## begin

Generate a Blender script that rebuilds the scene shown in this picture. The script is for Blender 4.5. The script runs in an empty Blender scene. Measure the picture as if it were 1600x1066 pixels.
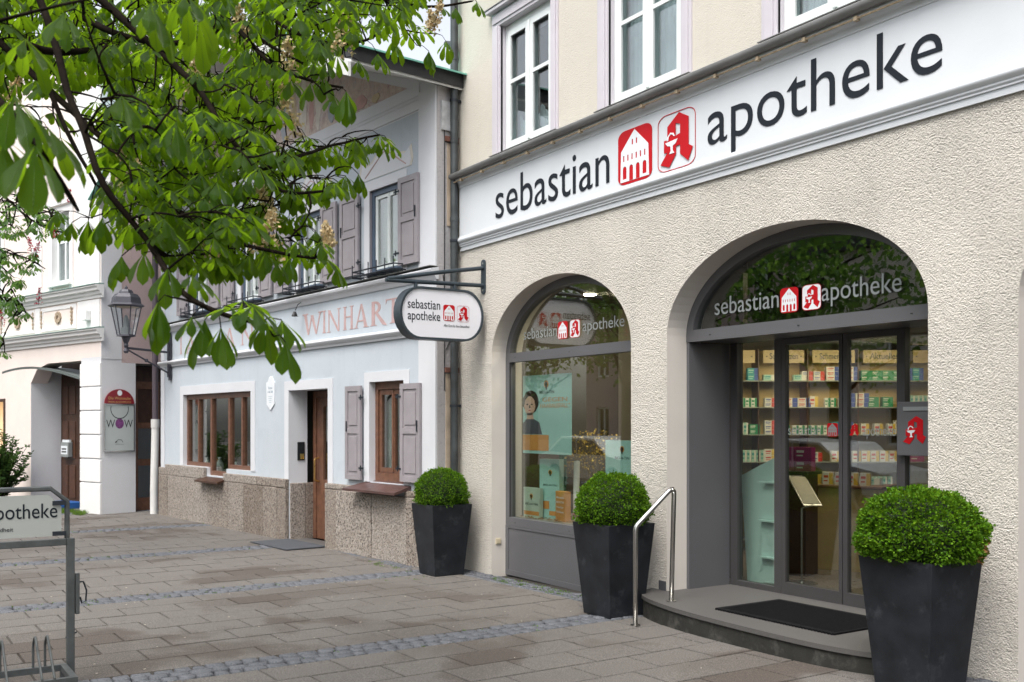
import bpy, bmesh, math, random
from mathutils import Vector, Matrix, noise
from mathutils.geometry import tessellate_polygon
R_ = math.radians
rnd = random.Random(7)
sc = bpy.context.scene
col = sc.collection
# ---------------------------------------------------------------- camera (level, vertical shift)
FPX, HZ, CX = 1555.6, 662.0, 800.0
TH = math.atan(1015 / FPX)
CF = Vector((-math.cos(TH), math.sin(TH), 0)); CR = Vector((math.sin(TH), math.cos(TH), 0)); CC = Vector((0, -6.1, 1.7))
cam = bpy.data.cameras.new('camera'); co = bpy.data.objects.new('camera', cam); col.objects.link(co)
cam.sensor_width = 36; cam.lens = 36 * FPX / 1600; cam.shift_y = (HZ - 533) / 1600; cam.clip_start = .05; cam.clip_end = 600
co.location = CC; co.rotation_euler = (R_(90), 0, math.atan2(-CF.x, CF.y))
cam.dof.use_dof = True; cam.dof.focus_distance = 7.5; cam.dof.aperture_fstop = 6.3
sc.camera = co
# ---------------------------------------------------------------- sky, sun, exposure
SUN_EL, SUN_AZ = 60, 150            # azimuth clockwise from +Y
w = bpy.data.worlds.new('World'); sc.world = w; w.use_nodes = True
wn = w.node_tree.nodes; wl = w.node_tree.links
sky = wn.new('ShaderNodeTexSky'); sky.sky_type = 'NISHITA'; sky.sun_disc = False
sky.sun_elevation = R_(SUN_EL); sky.sun_rotation = R_(SUN_AZ); sky.dust_density = 4; sky.air_density = 1.0; sky.ozone_density = 1.0
hs = wn.new('ShaderNodeHueSaturation'); hs.inputs['Saturation'].default_value = .28; hs.inputs['Value'].default_value = 1.0
wl.new(sky.outputs[0], hs.inputs['Color'])
bg = wn['Background']; wl.new(hs.outputs[0], bg.inputs[0]); bg.inputs[1].default_value = .15
sun = bpy.data.lights.new('sun', 'SUN'); sun.energy = 1.2; sun.angle = R_(35); sun.color = (1, .96, .9)
so = bpy.data.objects.new('sun', sun); col.objects.link(so)
d = Vector((math.sin(R_(SUN_AZ)) * math.cos(R_(SUN_EL)), math.cos(R_(SUN_AZ)) * math.cos(R_(SUN_EL)), math.sin(R_(SUN_EL))))
so.rotation_euler = d.to_track_quat('Z', 'Y').to_euler(); so.location = (-6, -10, 20)
vs = sc.view_settings; vs.view_transform = 'Standard'; vs.look = 'None'; vs.gamma = 1; vs.use_curve_mapping = False; vs.exposure = 1.14
sc.cycles.max_bounces = 8; sc.cycles.transparent_max_bounces = 16; sc.cycles.use_denoising = True
sc.cycles.sample_clamp_indirect = 6; sc.cycles.caustics_reflective = False; sc.cycles.caustics_refractive = False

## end

## Your objective
Retype the data above exactly; pictures are not part of the copy.

## Task result
Generate a Blender script that rebuilds the scene shown in this picture. The script is for Blender 4.5. The script runs in an empty Blender scene. Measure the picture as if it were 1600x1066 pixels.
import bpy, bmesh, math, random
from mathutils import Vector, Matrix, noise
from mathutils.geometry import tessellate_polygon
R_ = math.radians
rnd = random.Random(7)
sc = bpy.context.scene
col = sc.collection
# ---------------------------------------------------------------- camera (level, vertical shift)
FPX, HZ, CX = 1555.6, 662.0, 800.0
TH = math.atan(1015 / FPX)
CF = Vector((-math.cos(TH), math.sin(TH), 0)); CR = Vector((math.sin(TH), math.cos(TH), 0)); CC = Vector((0, -6.1, 1.7))
cam = bpy.data.cameras.new('camera'); co = bpy.data.objects.new('camera', cam); col.objects.link(co)
cam.sensor_width = 36; cam.lens = 36 * FPX / 1600; cam.shift_y = (HZ - 533) / 1600; cam.clip_start = .05; cam.clip_end = 600
co.location = CC; co.rotation_euler = (R_(90), 0, math.atan2(-CF.x, CF.y))
cam.dof.use_dof = True; cam.dof.focus_distance = 7.5; cam.dof.aperture_fstop = 6.3
sc.camera = co
# ---------------------------------------------------------------- sky, sun, exposure
SUN_EL, SUN_AZ = 60, 150            # azimuth clockwise from +Y
w = bpy.data.worlds.new('World'); sc.world = w; w.use_nodes = True
wn = w.node_tree.nodes; wl = w.node_tree.links
sky = wn.new('ShaderNodeTexSky'); sky.sky_type = 'NISHITA'; sky.sun_disc = False
sky.sun_elevation = R_(SUN_EL); sky.sun_rotation = R_(SUN_AZ); sky.dust_density = 4; sky.air_density = 1.0; sky.ozone_density = 1.0
hs = wn.new('ShaderNodeHueSaturation'); hs.inputs['Saturation'].default_value = .28; hs.inputs['Value'].default_value = 1.0
wl.new(sky.outputs[0], hs.inputs['Color'])
bg = wn['Background']; wl.new(hs.outputs[0], bg.inputs[0]); bg.inputs[1].default_value = .15
sun = bpy.data.lights.new('sun', 'SUN'); sun.energy = 1.2; sun.angle = R_(35); sun.color = (1, .96, .9)
so = bpy.data.objects.new('sun', sun); col.objects.link(so)
d = Vector((math.sin(R_(SUN_AZ)) * math.cos(R_(SUN_EL)), math.cos(R_(SUN_AZ)) * math.cos(R_(SUN_EL)), math.sin(R_(SUN_EL))))
so.rotation_euler = d.to_track_quat('Z', 'Y').to_euler(); so.location = (-6, -10, 20)
vs = sc.view_settings; vs.view_transform = 'Standard'; vs.look = 'None'; vs.gamma = 1; vs.use_curve_mapping = False; vs.exposure = 1.14
sc.cycles.max_bounces = 8; sc.cycles.transparent_max_bounces = 16; sc.cycles.use_denoising = True
sc.cycles.sample_clamp_indirect = 6; sc.cycles.caustics_reflective = False; sc.cycles.caustics_refractive = False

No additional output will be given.